EXERCISE BRIEF | Hand back each line, unchanged, from the top down to the line where "base=(-2, 4.1, 0))" sits.

START RAW DATA

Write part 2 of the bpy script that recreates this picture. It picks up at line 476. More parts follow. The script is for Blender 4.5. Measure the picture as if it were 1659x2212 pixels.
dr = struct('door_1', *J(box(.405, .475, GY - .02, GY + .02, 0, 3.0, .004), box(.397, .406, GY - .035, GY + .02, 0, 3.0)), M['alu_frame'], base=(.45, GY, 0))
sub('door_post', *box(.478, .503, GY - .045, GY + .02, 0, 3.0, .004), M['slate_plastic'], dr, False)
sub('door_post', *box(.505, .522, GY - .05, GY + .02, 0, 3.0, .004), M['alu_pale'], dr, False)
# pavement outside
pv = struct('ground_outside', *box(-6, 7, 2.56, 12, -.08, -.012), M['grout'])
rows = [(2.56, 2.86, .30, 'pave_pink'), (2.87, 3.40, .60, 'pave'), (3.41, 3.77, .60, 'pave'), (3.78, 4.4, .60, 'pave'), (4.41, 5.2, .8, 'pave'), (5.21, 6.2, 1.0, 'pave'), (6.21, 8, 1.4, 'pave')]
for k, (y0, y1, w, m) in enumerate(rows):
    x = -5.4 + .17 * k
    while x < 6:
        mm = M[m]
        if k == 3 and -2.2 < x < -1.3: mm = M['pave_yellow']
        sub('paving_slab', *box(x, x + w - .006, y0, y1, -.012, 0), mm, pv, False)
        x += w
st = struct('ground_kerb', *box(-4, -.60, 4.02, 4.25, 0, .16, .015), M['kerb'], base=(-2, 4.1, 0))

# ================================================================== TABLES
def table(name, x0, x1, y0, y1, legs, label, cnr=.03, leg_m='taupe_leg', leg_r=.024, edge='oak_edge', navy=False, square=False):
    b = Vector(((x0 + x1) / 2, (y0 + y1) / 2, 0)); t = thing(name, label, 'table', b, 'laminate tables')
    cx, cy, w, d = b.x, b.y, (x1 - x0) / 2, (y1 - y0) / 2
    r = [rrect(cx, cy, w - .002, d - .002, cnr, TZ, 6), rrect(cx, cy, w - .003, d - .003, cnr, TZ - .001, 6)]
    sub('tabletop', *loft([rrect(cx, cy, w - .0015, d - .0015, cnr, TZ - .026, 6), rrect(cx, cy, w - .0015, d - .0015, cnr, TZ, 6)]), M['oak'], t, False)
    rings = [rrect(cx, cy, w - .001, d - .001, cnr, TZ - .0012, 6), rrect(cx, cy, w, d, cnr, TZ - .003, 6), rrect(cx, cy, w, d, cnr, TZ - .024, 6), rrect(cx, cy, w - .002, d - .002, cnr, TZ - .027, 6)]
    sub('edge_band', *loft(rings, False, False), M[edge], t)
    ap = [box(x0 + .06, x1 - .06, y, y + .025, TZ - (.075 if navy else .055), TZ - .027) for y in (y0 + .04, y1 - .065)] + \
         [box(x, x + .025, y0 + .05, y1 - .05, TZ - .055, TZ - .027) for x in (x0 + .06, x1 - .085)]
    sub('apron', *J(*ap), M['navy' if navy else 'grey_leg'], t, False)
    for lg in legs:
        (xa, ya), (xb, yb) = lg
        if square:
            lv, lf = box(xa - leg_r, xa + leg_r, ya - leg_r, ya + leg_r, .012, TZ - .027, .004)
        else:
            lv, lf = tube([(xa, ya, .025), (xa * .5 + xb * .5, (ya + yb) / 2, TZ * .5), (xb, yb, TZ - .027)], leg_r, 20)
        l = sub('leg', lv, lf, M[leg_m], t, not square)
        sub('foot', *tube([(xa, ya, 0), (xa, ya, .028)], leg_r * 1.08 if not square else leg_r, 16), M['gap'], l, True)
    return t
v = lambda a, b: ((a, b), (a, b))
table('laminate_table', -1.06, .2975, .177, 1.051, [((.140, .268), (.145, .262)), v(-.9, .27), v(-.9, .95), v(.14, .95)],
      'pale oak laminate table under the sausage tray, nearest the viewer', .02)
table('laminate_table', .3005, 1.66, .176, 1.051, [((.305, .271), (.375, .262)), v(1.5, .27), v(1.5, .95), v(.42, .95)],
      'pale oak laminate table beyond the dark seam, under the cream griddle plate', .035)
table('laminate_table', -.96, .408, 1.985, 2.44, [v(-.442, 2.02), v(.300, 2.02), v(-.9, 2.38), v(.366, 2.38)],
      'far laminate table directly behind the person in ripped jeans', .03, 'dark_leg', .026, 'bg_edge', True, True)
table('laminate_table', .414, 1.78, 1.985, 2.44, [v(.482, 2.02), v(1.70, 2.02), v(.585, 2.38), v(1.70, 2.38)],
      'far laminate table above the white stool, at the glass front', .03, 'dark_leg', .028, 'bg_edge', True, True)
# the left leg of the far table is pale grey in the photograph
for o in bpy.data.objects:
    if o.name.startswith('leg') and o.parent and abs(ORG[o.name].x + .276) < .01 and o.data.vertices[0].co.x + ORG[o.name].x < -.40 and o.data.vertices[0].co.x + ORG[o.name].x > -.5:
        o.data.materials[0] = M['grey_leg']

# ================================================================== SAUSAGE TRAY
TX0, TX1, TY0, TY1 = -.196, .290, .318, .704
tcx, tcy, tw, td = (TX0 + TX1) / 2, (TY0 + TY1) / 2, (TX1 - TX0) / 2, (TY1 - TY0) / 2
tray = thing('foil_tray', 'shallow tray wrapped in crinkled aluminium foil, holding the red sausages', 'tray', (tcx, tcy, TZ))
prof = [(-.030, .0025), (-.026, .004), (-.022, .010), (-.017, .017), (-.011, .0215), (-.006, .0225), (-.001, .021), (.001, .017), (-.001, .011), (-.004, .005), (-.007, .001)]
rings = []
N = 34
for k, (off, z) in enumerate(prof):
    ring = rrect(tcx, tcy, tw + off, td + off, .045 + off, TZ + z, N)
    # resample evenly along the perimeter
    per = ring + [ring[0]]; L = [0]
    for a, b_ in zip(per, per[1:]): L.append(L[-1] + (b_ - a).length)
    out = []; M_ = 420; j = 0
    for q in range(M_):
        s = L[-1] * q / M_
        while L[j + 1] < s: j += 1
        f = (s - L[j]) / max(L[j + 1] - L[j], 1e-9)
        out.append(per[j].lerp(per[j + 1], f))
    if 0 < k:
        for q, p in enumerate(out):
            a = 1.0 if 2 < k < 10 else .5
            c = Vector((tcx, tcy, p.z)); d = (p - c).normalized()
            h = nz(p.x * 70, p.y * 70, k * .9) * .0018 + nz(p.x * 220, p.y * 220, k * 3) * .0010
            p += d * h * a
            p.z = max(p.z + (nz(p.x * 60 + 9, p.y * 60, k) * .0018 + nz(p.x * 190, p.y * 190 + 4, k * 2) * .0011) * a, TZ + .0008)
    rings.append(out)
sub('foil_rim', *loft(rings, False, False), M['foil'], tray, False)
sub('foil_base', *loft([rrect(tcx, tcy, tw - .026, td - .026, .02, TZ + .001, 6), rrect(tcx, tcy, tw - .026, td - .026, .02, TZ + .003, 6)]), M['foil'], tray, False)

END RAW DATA

EXERCISE RESPONSE |
Write part 2 of the bpy script that recreates this picture. It picks up at line 476. More parts follow. The script is for Blender 4.5. Measure the picture as if it were 1659x2212 pixels.
dr = struct('door_1', *J(box(.405, .475, GY - .02, GY + .02, 0, 3.0, .004), box(.397, .406, GY - .035, GY + .02, 0, 3.0)), M['alu_frame'], base=(.45, GY, 0))
sub('door_post', *box(.478, .503, GY - .045, GY + .02, 0, 3.0, .004), M['slate_plastic'], dr, False)
sub('door_post', *box(.505, .522, GY - .05, GY + .02, 0, 3.0, .004), M['alu_pale'], dr, False)
# pavement outside
pv = struct('ground_outside', *box(-6, 7, 2.56, 12, -.08, -.012), M['grout'])
rows = [(2.56, 2.86, .30, 'pave_pink'), (2.87, 3.40, .60, 'pave'), (3.41, 3.77, .60, 'pave'), (3.78, 4.4, .60, 'pave'), (4.41, 5.2, .8, 'pave'), (5.21, 6.2, 1.0, 'pave'), (6.21, 8, 1.4, 'pave')]
for k, (y0, y1, w, m) in enumerate(rows):
    x = -5.4 + .17 * k
    while x < 6:
        mm = M[m]
        if k == 3 and -2.2 < x < -1.3: mm = M['pave_yellow']
        sub('paving_slab', *box(x, x + w - .006, y0, y1, -.012, 0), mm, pv, False)
        x += w
st = struct('ground_kerb', *box(-4, -.60, 4.02, 4.25, 0, .16, .015), M['kerb'], base=(-2, 4.1, 0))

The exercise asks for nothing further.